* _Data extract_
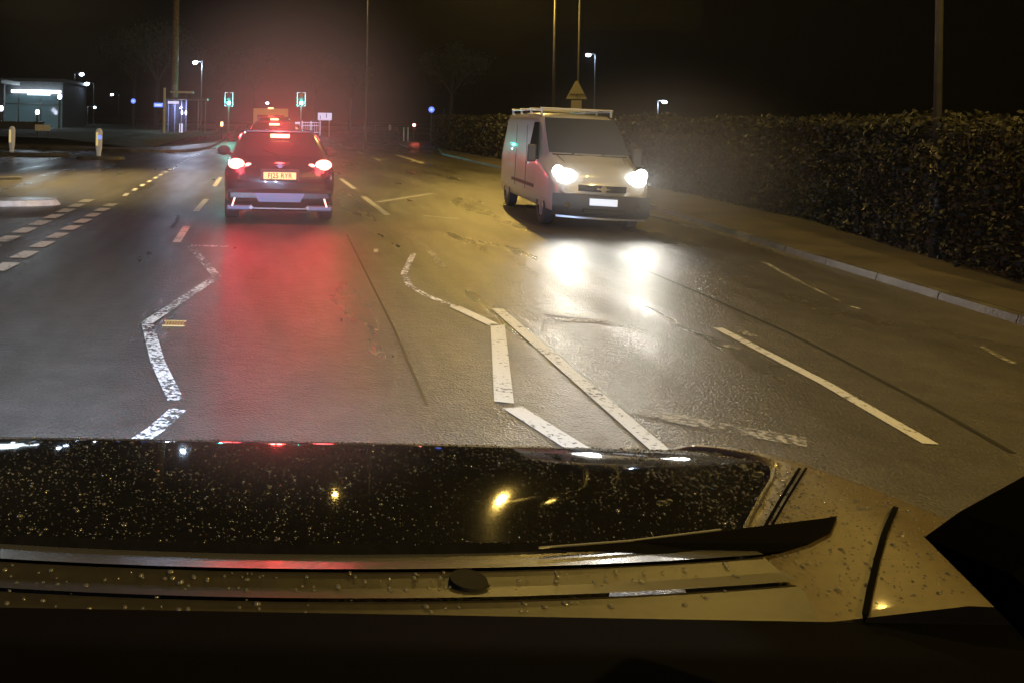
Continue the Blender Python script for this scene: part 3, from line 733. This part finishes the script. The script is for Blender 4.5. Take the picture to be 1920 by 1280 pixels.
# ------------------------------------------------------------------ traffic lights
def signal(px, py, D, label):
    c0 = P(px, py, D); c = empty('traffic_light', (c0.x, D, 0)); tag(c, label, 'traffic light', 'green traffic lights')
    z = c0.z
    MB().cyl((0, .1, 0), (0, .1, z+.7), .06, n=12).build('pole', M['galv'], c)
    MB().box(-.19, .19, 0, .16, z-.30, z+.62, .03).build('signal_head', M['black'], c)
    f = MB(); f.box(-.29, .29, .165, .18, z-.34, z+.66); f.build('backing_board', M['black'], c)
    e = MB(); 
    for a in ((-.30, -.255, z-.34, z+.66), (.255, .30, z-.34, z+.66), (-.2545, .2545, z+.62, z+.66), (-.2545, .2545, z-.34, z-.30)): e.box(a[0], a[1], .15, .163, a[2], a[3])
    e.build('board_border', M['white_glow'], c)
    for k, m_ in ((.46, 'lens_red'), (.18, 'darkmetal'), (-.1, 'green')):
        MB().cyl((0, -.012, z+k), (0, .0, z+k), .13, n=20).build('lens', M[m_], c)
        hd = MB(); hd.grid([[(.125*math.cos(a_), yy, z+k+.125*math.sin(a_)) for a_ in [R(t) for t in range(-10, 191, 20)]] for yy in (0, -.12)]); hd.build('hood', M['black'], c)
    lamp('POINT', 'green_glow', (0, -.3, z-.1), 170, (.03, 1, .85), .1, parent=c)
    return c
signal(429, 191, 60, 'green traffic light on the left, between the bus shelter and the queue')
signal(565, 191, 60, 'green traffic light on the right, above the white railing')
for px, py, D, col, lab, m_ in ((416, 233, 58, None, 'small lit orange push-button box left of the queue', 'amber'),):
    q = P(px, py, D); c = empty('push_button_post', (q.x, D, 0)); tag(c, lab, 'signal post')
    MB().cyl((0, 0, 0), (0, 0, q.z+.25), .05, n=10).build('post', M['darkmetal'], c); MB().box(-.08, .08, -.12, -.05, q.z-.15, q.z+.15, .01).build('lit_box', M[m_], c)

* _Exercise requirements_
Go through the listing above and write it out again exactly, dropping the pictures.

* _Reply_
Continue the Blender Python script for this scene: part 3, from line 733. This part finishes the script. The script is for Blender 4.5. Take the picture to be 1920 by 1280 pixels.
# ------------------------------------------------------------------ traffic lights
def signal(px, py, D, label):
    c0 = P(px, py, D); c = empty('traffic_light', (c0.x, D, 0)); tag(c, label, 'traffic light', 'green traffic lights')
    z = c0.z
    MB().cyl((0, .1, 0), (0, .1, z+.7), .06, n=12).build('pole', M['galv'], c)
    MB().box(-.19, .19, 0, .16, z-.30, z+.62, .03).build('signal_head', M['black'], c)
    f = MB(); f.box(-.29, .29, .165, .18, z-.34, z+.66); f.build('backing_board', M['black'], c)
    e = MB(); 
    for a in ((-.30, -.255, z-.34, z+.66), (.255, .30, z-.34, z+.66), (-.2545, .2545, z+.62, z+.66), (-.2545, .2545, z-.34, z-.30)): e.box(a[0], a[1], .15, .163, a[2], a[3])
    e.build('board_border', M['white_glow'], c)
    for k, m_ in ((.46, 'lens_red'), (.18, 'darkmetal'), (-.1, 'green')):
        MB().cyl((0, -.012, z+k), (0, .0, z+k), .13, n=20).build('lens', M[m_], c)
        hd = MB(); hd.grid([[(.125*math.cos(a_), yy, z+k+.125*math.sin(a_)) for a_ in [R(t) for t in range(-10, 191, 20)]] for yy in (0, -.12)]); hd.build('hood', M['black'], c)
    lamp('POINT', 'green_glow', (0, -.3, z-.1), 170, (.03, 1, .85), .1, parent=c)
    return c
signal(429, 191, 60, 'green traffic light on the left, between the bus shelter and the queue')
signal(565, 191, 60, 'green traffic light on the right, above the white railing')
for px, py, D, col, lab, m_ in ((416, 233, 58, None, 'small lit orange push-button box left of the queue', 'amber'),):
    q = P(px, py, D); c = empty('push_button_post', (q.x, D, 0)); tag(c, lab, 'signal post')
    MB().cyl((0, 0, 0), (0, 0, q.z+.25), .05, n=10).build('post', M['darkmetal'], c); MB().box(-.08, .08, -.12, -.05, q.z-.15, q.z+.15, .01).build('lit_box', M[m_], c)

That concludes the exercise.